As a quick refresher, in Google Analytics’ main Acquisitions → Channels grid (for Metric Theory, this is effectively our GA home page), revenue is attributed to the channel that produced the last click before a conversion:

ga_attribution1

Unfortunately, we know that the digital conversion funnel is complex and is rarely limited to just one channel.  Part of this complexity is that certain channels such as Direct, Organic Search, and branded Paid Search are much more likely to represent the final click in the conversion funnel and steal credit from other channels.  They’re basically the kids who didn’t help at all on the group project in college, but came in and wrote the summary the night before it was due and presented the whole thing to the professor.

The reason that GA’s attribution modeling is a much more helpful starting point is that it provides a more accurate overview of what’s driving revenue for your business.  GA has a number of different attribution models that spread credit over multiple interactions on the way to a conversion.   Different models will make sense for different advertisers, but to start we recommend the Position-Based model.  This assigns 40% credit to the first click, 40% to the last click, and splits the remaining 20% among the other clicks.
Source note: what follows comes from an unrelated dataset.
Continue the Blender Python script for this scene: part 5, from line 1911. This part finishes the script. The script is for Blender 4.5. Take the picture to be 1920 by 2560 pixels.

Let’s say someone clicks a paid search ad for your online widgets store, signs up for your email list, comes back to the site a second time via an email, and then finally makes a $100 widget purchase on a third trip after going directly to your site.  GA’s default would be to assign $100 of revenue to Direct.  A position-based model would allocate this as follows:

ga_attribution2

What does this look like in GA?  Go to Conversions → Attribution → Model Comparison:

ga_attribution3

As a starting point, compare your “normal” last-click attribution model to the position-based model.  GA will show you how much additional vs. less revenue each channel would be responsible for comparatively.

In the instance below, we’re looking at a last-click vs. position-based model for an ecommerce retailer.  “Other advertising” refers to their affiliate programs.

ga_attribution4

As is almost always the case, Direct site revenue is overvalued.  Consumers don’t inherently know to go to a specific site; they were usually introduced to that brand or company through an advertisement of some kind (online or offline), which led them to visit the site.  In this instance, Paid Search, Organic Search, & Social Network (Facebook advertising), appear to be severely undervalued.  If the individual controlling the marketing budgets is basing her decisions on the position-based attribution model, then it would likely make sense to invest further ad dollars into PPC and Facebook advertising.

How Should You Use This Data? 

  1. Identify which channels are undervalued vs. overvalued.
  2. If certain channels are overvalued (i.e. Direct), try to identify which efforts are yielding ultimate conversions from that channel. In other words, feed that funnel!
  3. Determine if undervalued channels deserve additional budget.
  4. Are there channels that were tested in the past and ultimately cut off because of poor GA revenue performance? Backtrack and see how performance looks under a separate model.

Overall, it’s important to move away from last-click thinking, and the GA attribution models are a useful tool to start that process.